The inquiry into Sunday morning's attack was being treated as a terrorist investigation, he said.

Speaking in Washington, the president said: "It does appear that at the last minute he [gunman Omar Mateen] announced allegiance to Isil [IS].

"But there is no evidence so far that he was in fact directed.

"This is certainly an example of the kind of home-grown extremism that all of us have been concerned about for a very long time," Mr Obama said.

Supported by a friend, a man weeps for victims of the mass shooting just a block from the scene in Orlando, Florida, on June 12, 2016.

Supported by a friend, a man weeps for victims of the mass shooting just a block from the scene in Orlando, Florida, on June 12, 2016. Photo: AFP

Killer not on watch list

Mateen, a US citizen of Afghan descent who was born in New York and lived in Florida, was not on a terrorism watch list.

However, the FBI interviewed him twice in 2013-14 after he made "inflammatory remarks" to a colleague, before closing its investigation.

Mateen had legally purchased several guns in the days before the attack.

Seddique Mateen, the father of the gunman, said he did not know that his son had a "grudge in his heart" and did not understand why his son had carried out the shooting.

A statement on the IS-affiliated Amaq news agency said an IS "fighter" was responsible and on Monday, the group's al-Bayan radio called Mateen "one of the Caliphate's soldiers in the US".

A security company that Mateen used to work for said he had been vetted twice.

The checks in 2007 and 2013 did not reveal anything of concern, G4S said, and Mateen had carried a gun as part of his job.

Participants show their support for victims of the Orlando shooting during the 2016 Gay Pride Parade on June 12, 20116 in Los Angeles, California.

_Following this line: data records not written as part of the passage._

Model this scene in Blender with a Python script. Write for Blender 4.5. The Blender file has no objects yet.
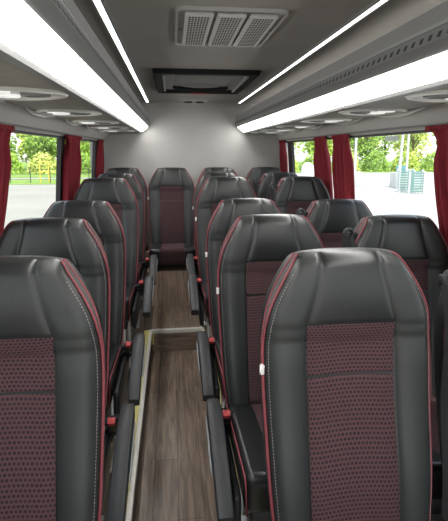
import bpy, bmesh, math, random
from mathutils import Vector, Matrix
random.seed(7)
S = bpy.context.scene
COL = S.collection
CAMZ = 1.72
PI = math.pi

# ------------------------------------------------------------------ helpers
class MB:
    """collects geometry, builds one mesh object"""
    def __init__(s): s.v=[]; s.f=[]; s.m=[]
    def grid(s, pts, nu, nv, mi=0, closed_u=False, flip=False):
        b=len(s.v); s.v+= [tuple(p) for p in pts]
        for j in range(nv-1):
            for i in range(nu if closed_u else nu-1):
                a=b+j*nu+i; c=b+j*nu+(i+1)%nu
                q=(a,c,c+nu,a+nu)
                s.f.append(q[::-1] if flip else q); s.m.append(mi)
    def poly(s, pts, mi=0):
        b=len(s.v); s.v+=[tuple(p) for p in pts]; s.f.append(tuple(range(b,b+len(pts)))); s.m.append(mi)
    def box(s, x0,x1,y0,y1,z0,z1, mi=0, M=None):
        P=[(x0,y0,z0),(x1,y0,z0),(x1,y1,z0),(x0,y1,z0),(x0,y0,z1),(x1,y0,z1),(x1,y1,z1),(x0,y1,z1)]
        if M is not None: P=[tuple(M@Vector(p)) for p in P]
        b=len(s.v); s.v+=P
        for q in ((0,3,2,1),(4,5,6,7),(0,1,5,4),(1,2,6,5),(2,3,7,6),(3,0,4,7)):
            s.f.append(tuple(b+i for i in q)); s.m.append(mi)
    def tube(s, path, r, n=8, mi=0, cap=True, rx=None):
        path=[Vector(p) for p in path]; b0=len(s.v); L=len(path); up=None
        for k,p in enumerate(path):
            t=(path[min(k+1,L-1)]-path[max(k-1,0)])
            if t.length<1e-9: t=Vector((0,0,1))
            t.normalize()
            if up is None:
                up=Vector((1,0,0)) if abs(t.x)<.8 else Vector((0,0,1))
            a=(up-t*up.dot(t)).normalized(); up=a; c=t.cross(a)
            rr=r[k] if isinstance(r,(list,tuple)) else r
            for i in range(n):
                th=2*PI*i/n
                s.v.append(tuple(p+a*(math.cos(th)*(rx or rr))+c*(math.sin(th)*rr)))
        for k in range(L-1):
            for i in range(n):
                a=b0+k*n+i; c=b0+k*n+(i+1)%n
                s.f.append((a,c,c+n,a+n)); s.m.append(mi)
        if cap:
            s.f.append(tuple(b0+i for i in range(n))[::-1]); s.m.append(mi)
            s.f.append(tuple(b0+(L-1)*n+i for i in range(n))); s.m.append(mi)
    def bbox(s, x0,x1,y0,y1,z0,z1, r=.01, seg=3, mi=0, M=None, fn=None, sub=0):
        bm=bmesh.new(); bmesh.ops.create_cube(bm,size=1)
        for v in bm.verts: v.co=Vector(((v.co.x+.5)*(x1-x0)+x0,(v.co.y+.5)*(y1-y0)+y0,(v.co.z+.5)*(z1-z0)+z0))
        bmesh.ops.bevel(bm,geom=bm.edges[:],offset=r,segments=seg,affect='EDGES',profile=.5)
        if sub:
            for axis,lo,hi in ((0,x0,x1),(1,y0,y1)):
                for k in range(1,sub):
                    co=[0,0,0]; no=[0,0,0]; co[axis]=lo+(hi-lo)*k/sub; no[axis]=1
                    bmesh.ops.bisect_plane(bm,geom=bm.verts[:]+bm.edges[:]+bm.faces[:],plane_co=co,plane_no=no)
        bm.verts.index_update(); b=len(s.v)
        for v in bm.verts:
            p=v.co.copy()
            if fn: p=Vector(fn(p))
            if M is not None: p=M@p
            s.v.append(tuple(p))
        for f in bm.faces: s.f.append(tuple(b+v.index for v in f.verts)); s.m.append(mi)
        bm.free()
    def build(s, name, mats, parent=None, smooth=True, angle=40):
        me=bpy.data.meshes.new(name); me.from_pydata(s.v,[],s.f)
        mats=mats if isinstance(mats,(list,tuple)) else [mats]
        for m in mats: me.materials.append(m)
        for p,mi in zip(me.polygons,s.m): p.material_index=mi; p.use_smooth=smooth
        bm=bmesh.new(); bm.from_mesh(me); bmesh.ops.recalc_face_normals(bm,faces=bm.faces[:])
        if smooth:
            for e in bm.edges:
                if len(e.link_faces)==2 and e.calc_face_angle(0)>math.radians(angle): e.smooth=False
        bm.to_mesh(me); bm.free()
        o=bpy.data.objects.new(name,me); COL.objects.link(o)
        if parent: o.parent=parent
        return o

def thing(name,label,cat,loc=(0,0,0),rz=0,group=None):
    o=bpy.data.objects.new(name,None); COL.objects.link(o); o.empty_display_size=.1
    o.location=loc; o.rotation_euler=(0,0,rz); o['label']=label; o['category']=cat
    if group: o['group']=group
    return o
def tag(o,label,cat,group=None,kind=None):
    o['label']=label; o['category']=cat
    if group: o['group']=group
    if kind: o['kind']=kind
    return o
def struct(o,label=None):
    o['kind']='structure'
    if label: o['label']=label
    return o
def dup(root,loc,label,rz=0,name=None):
    r=root.copy(); COL.objects.link(r); r.location=loc; r.rotation_euler=(0,0,rz); r['label']=label
    if name: r.name=name
    for ch in list(root.children):
        c=ch.copy(); COL.objects.link(c); c.parent=r
        for g in list(ch.children):
            d=g.copy(); COL.objects.link(d); d.parent=c
    return r
def lerp(tab,x):
    if x<=tab[0][0]: return tab[0][1]
    for (a,va),(b,vb) in zip(tab,tab[1:]):
        if x<=b:
            t=(x-a)/(b-a); return va+(vb-va)*t
    return tab[-1][1]
def smoothtab(tab,x):   # catmull-ish smooth interpolation
    n=len(tab)
    if x<=tab[0][0]: return tab[0][1]
    if x>=tab[-1][0]: return tab[-1][1]
    for i in range(n-1):
        x0,y0=tab[i]; x1,y1=tab[i+1]
        if x<=x1:
            m0=(y1-tab[i-1][1])/(x1-tab[i-1][0]) if i>0 else (y1-y0)/(x1-x0)
            m1=(tab[i+2][1]-y0)/(tab[i+2][0]-x0) if i<n-2 else (y1-y0)/(x1-x0)
            h=x1-x0; t=(x-x0)/h
            return (2*t**3-3*t*t+1)*y0+(t**3-2*t*t+t)*h*m0+(-2*t**3+3*t*t)*y1+(t**3-t*t)*h*m1

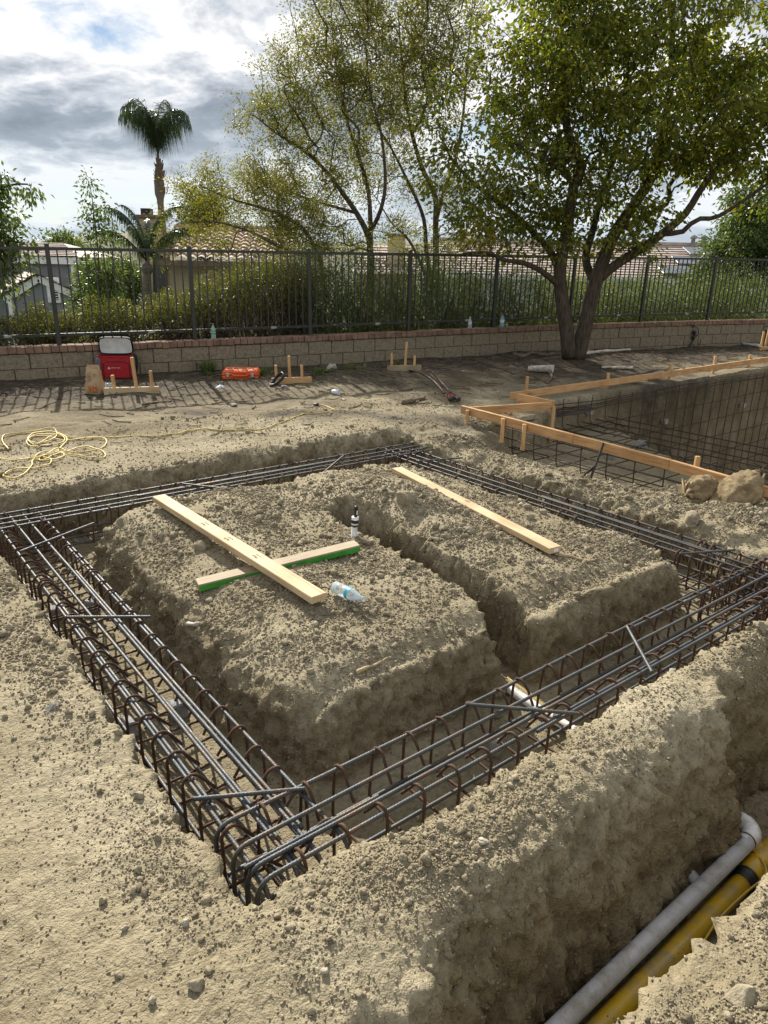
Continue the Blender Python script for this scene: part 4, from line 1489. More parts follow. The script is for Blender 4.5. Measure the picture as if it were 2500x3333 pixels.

Security for the tightened in the aftermath of the deadly shootings June 12 at the Pulse, a packed gay nightclub in Orlando, Florida.

Photo: Mark Ralston / AFP

Ex-wife: Mateen was 'disturbed'

Sitora Yusufiy lived with Mateen for four months in 2009. She said her family had "rescued" her from the relationship when they became aware he was being physically abusive.

He beat her up regularly during their short-lived marriage for trivial things like not doing laundry, she said.

"When he would get in his tempers, he would express hate toward everything. He was mentally unstable and mentally ill: that's the only explanation that I could give."

Earlier, President Obama called the attack an "act of terror" and an "act of hate".

The presumptive Republican presidential nominee Donald Trump said on Monday that the US needed to stop the flow of Syrian refugees to prevent such attacks.

A woman prays at a site about a block from the Pulse nightclub in the aftermath of a mass shooting in Orlando, Florida, on June 12, 2016.

A woman prays at a site about a block from the Pulse nightclub in the aftermath of a mass shooting in Orlando, Florida, on June 12, 2016. Photo: AFP

He also blamed the Muslim community for not reporting Mateen to the authorities, despite suspicions that he was a "whack job".

People knew it was going to happen but they did not report him, he said.

The death toll means that the Orlando attack surpasses the 2007 massacre at Virginia Tech, which left 32 people dead.

According to the crowd-sourced Mass Shooting Tracker, the US suffered 372 mass shootings last year, defined as a single incident that kills or injures four or more people. Some 475 people were killed and 1,870 wounded.

Cities around the world have been flying rainbow gay pride flags and illuminating buildings in solidarity with the victims of the shooting in Florida.